The Market Composite Index, a measure of mortgage loan application volume, decreased 0.8 percent on a seasonally adjusted basis from one week earlier. On an unadjusted basis, the Index decreased 2 percent compared with the previous week. The Refinance Index decreased 2 percent from the previous week and was 35 percent lower than the same week one year ago. The seasonally adjusted Purchase Index decreased 0.2 percent from one week earlier. The unadjusted Purchase Index decreased 2 percent compared with the previous week and was 26 percent lower than the same week one year ago.

“Treasury rates were elevated again last week following mixed data on inflation and more indication of resiliency in the economy, which may pose a challenge to the Federal Reserve’s efforts to lower inflation. The 30-year fixed mortgage rate increased for the third straight week, reaching 7.16 percent, matching October 2022’s rate and the highest rate since 2001,” said Joel Kan, MBA’s Vice President and Deputy Chief Economist. “Overall applications decreased because of these higher rates, as both purchase and refinance applications ended the week at their lowest levels since February 2023. Government purchase applications provided a bright spot, increasing 2.4 percent over the week, driven by increases in both FHA and VA purchase categories. The ARM share of applications rose slightly to 7 percent, the highest since April 2023, as borrowers look for relief from higher fixed rates.”

The refinance share of mortgage activity decreased to 28.6 percent of total applications from 28.7 percent the previous week. The adjustable-rate mortgage (ARM) share of activity increased to 7.0 percent of total applications.

The FHA share of total applications increased to 13.8 percent from 13.6 percent the week prior. The VA share of total applications remained unchanged at 11.8 percent from the week prior. The USDA share of total applications remained unchanged at 0.4 percent from the week prior.

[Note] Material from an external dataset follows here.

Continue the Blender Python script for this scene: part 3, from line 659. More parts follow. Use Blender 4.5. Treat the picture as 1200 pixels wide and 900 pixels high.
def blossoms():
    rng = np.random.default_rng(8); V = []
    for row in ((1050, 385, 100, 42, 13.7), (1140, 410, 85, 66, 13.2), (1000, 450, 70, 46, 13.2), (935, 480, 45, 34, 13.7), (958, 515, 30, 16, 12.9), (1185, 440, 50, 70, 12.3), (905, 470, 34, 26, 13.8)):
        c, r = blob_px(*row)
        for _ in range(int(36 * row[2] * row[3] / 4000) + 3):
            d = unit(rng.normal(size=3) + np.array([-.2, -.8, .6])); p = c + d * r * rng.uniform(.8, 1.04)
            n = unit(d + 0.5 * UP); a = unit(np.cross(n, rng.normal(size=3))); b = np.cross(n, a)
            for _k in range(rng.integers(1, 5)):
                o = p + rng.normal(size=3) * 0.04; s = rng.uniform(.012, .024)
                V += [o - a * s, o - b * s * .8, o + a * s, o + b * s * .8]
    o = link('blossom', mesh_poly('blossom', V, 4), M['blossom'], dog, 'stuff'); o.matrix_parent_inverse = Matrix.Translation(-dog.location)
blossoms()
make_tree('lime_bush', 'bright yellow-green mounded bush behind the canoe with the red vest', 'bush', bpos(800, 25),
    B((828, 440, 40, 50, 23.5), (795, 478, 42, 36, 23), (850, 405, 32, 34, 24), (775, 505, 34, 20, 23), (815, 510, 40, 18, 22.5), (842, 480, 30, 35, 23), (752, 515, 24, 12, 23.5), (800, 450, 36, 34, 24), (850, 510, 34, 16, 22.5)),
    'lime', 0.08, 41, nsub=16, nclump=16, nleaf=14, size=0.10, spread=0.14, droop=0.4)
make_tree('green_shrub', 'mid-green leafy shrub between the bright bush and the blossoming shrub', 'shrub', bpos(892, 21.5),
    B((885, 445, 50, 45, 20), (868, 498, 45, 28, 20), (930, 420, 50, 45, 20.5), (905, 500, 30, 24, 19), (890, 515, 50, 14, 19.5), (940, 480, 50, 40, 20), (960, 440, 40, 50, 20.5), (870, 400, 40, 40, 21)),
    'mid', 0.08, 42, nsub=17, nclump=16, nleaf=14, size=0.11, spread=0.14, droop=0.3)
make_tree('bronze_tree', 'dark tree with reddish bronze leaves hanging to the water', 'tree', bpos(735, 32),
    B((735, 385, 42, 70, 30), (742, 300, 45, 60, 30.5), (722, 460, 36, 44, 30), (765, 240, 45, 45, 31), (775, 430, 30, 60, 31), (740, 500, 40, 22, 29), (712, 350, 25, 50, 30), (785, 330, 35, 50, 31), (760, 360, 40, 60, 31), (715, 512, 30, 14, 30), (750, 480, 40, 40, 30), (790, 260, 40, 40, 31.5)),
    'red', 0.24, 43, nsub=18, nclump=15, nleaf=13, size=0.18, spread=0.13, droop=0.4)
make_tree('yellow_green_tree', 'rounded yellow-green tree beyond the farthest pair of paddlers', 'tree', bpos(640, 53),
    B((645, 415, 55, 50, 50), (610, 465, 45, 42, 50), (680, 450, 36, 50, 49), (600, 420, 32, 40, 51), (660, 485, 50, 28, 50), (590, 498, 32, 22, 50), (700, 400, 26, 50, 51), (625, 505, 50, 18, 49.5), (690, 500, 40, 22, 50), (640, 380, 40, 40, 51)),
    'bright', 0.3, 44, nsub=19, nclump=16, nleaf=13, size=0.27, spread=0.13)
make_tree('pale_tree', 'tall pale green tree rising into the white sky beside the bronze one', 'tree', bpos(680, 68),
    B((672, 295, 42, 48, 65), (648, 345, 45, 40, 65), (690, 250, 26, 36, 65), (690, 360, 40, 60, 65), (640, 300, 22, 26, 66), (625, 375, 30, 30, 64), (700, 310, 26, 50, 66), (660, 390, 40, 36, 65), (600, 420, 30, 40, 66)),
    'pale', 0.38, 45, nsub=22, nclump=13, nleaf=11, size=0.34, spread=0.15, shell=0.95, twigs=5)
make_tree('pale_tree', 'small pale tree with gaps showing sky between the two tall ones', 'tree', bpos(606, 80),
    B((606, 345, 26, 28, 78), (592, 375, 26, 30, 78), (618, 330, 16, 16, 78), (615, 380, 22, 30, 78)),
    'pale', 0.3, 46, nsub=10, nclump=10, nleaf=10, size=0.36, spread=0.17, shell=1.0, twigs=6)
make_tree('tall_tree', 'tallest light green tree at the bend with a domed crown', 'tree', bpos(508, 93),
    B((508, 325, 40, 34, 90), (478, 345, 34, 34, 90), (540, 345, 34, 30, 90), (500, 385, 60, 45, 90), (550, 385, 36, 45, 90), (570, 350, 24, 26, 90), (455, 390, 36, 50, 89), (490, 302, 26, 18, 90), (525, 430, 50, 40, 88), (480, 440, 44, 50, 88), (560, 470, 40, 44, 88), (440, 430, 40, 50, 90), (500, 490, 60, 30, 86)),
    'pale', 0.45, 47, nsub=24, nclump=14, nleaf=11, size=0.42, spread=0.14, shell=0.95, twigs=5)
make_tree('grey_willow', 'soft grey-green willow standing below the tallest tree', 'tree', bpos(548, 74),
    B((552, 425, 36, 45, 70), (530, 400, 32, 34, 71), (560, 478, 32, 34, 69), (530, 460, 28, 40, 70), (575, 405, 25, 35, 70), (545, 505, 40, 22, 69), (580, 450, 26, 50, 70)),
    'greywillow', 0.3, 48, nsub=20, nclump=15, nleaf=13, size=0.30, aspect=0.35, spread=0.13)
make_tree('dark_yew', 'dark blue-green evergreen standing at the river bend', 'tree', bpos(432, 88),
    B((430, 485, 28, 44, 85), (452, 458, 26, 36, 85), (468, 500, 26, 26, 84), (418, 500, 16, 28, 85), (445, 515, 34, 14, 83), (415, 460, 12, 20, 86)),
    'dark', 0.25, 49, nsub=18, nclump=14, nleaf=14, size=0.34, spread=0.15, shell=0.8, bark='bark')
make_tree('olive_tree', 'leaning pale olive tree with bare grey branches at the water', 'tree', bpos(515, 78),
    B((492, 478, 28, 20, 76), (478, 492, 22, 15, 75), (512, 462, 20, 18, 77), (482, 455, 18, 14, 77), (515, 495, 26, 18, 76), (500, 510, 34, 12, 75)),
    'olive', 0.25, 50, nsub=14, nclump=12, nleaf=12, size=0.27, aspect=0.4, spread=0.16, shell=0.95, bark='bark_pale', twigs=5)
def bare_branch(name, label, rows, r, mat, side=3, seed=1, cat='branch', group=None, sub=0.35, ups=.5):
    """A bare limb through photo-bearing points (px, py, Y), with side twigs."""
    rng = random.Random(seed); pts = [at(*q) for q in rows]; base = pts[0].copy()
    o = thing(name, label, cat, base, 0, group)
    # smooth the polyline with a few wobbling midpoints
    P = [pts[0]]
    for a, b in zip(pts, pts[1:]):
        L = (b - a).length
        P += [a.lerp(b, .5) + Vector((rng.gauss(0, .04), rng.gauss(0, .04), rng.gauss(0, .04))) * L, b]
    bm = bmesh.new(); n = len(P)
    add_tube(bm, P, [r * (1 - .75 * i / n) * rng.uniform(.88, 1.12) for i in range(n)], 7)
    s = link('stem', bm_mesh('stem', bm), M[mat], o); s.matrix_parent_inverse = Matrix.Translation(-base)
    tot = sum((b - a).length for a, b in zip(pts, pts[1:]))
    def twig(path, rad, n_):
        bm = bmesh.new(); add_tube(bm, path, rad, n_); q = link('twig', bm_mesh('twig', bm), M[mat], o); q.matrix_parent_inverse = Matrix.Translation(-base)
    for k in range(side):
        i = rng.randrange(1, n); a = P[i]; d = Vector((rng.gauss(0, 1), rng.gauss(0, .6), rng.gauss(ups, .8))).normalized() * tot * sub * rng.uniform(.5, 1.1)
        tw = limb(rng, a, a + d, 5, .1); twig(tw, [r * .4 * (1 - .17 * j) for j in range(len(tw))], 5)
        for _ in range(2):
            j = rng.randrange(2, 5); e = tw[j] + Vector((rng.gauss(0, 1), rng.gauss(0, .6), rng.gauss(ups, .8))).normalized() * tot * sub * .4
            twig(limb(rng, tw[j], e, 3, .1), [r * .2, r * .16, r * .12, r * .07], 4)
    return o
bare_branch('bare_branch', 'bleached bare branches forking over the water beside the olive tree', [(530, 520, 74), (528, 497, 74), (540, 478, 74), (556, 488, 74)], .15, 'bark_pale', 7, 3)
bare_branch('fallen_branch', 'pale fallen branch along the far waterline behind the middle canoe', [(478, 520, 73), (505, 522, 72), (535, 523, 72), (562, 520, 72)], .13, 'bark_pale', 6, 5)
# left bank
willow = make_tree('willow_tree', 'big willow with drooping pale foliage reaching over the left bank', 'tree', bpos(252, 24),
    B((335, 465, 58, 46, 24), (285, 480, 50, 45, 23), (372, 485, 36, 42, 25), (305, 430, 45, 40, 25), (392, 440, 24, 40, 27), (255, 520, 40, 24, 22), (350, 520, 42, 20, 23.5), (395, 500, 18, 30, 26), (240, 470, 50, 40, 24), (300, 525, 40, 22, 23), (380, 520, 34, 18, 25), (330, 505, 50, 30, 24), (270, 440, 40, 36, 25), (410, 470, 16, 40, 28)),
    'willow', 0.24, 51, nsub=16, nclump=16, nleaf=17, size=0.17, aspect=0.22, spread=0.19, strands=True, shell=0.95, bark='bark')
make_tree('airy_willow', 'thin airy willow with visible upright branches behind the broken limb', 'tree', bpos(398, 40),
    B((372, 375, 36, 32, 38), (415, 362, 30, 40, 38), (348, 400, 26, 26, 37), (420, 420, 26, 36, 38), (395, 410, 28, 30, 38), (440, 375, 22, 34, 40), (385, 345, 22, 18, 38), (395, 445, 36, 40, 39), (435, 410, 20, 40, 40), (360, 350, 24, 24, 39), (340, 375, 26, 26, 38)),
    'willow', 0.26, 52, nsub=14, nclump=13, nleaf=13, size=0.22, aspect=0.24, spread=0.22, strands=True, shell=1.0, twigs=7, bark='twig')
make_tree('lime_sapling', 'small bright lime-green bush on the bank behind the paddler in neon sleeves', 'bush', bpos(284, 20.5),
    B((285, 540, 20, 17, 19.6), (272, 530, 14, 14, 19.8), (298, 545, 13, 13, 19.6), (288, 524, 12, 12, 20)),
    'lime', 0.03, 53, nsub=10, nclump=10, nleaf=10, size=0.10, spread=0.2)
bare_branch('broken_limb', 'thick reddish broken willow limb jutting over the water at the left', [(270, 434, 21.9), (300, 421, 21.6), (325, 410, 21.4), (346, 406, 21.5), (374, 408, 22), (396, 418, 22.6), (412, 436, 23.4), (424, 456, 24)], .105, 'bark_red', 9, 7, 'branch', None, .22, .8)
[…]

The average contract interest rate for 30-year fixed-rate mortgages with conforming loan balances ($726,200 or less) increased to 7.16 percent from 7.09 percent, with points decreasing to 0.68 from 0.70 (including the origination fee) for 80 percent loan-to-value ratio (LTV) loans. The effective rate increased from last week.

The average contract interest rate for 30-year fixed-rate mortgages with jumbo loan balances (greater than $726,200) increased to 7.11 percent from 7.04 percent, with points decreasing to 0.55 from 0.66 (including the origination fee) for 80 percent LTV loans. The effective rate increased from last week.

The average contract interest rate for 30-year fixed-rate mortgages backed by the FHA decreased to 6.93 percent from 7.02 percent, with points increasing to 1.17 from 1.14 (including the origination fee) for 80 percent LTV loans. The effective rate decreased from last week.

The average contract interest rate for 15-year fixed-rate mortgages increased to 6.57 percent from 6.51 percent, with points increasing to 0.94 from 0.92 (including the origination fee) for 80 percent LTV loans. The effective rate increased from last week.

The average contract interest rate for 5/1 ARMs decreased to 6.20 percent from 6.36 percent, with points increasing to 1.45 from 1.20 (including the origination fee) for 80 percent LTV loans. The effective rate decreased from last week. 

The survey covers over 75 percent of all U.S. retail residential mortgage applications, and has been conducted weekly since 1990. Respondents include mortgage bankers, commercial banks, and thrifts. Base period and value for all indexes is March 16, 1990=100.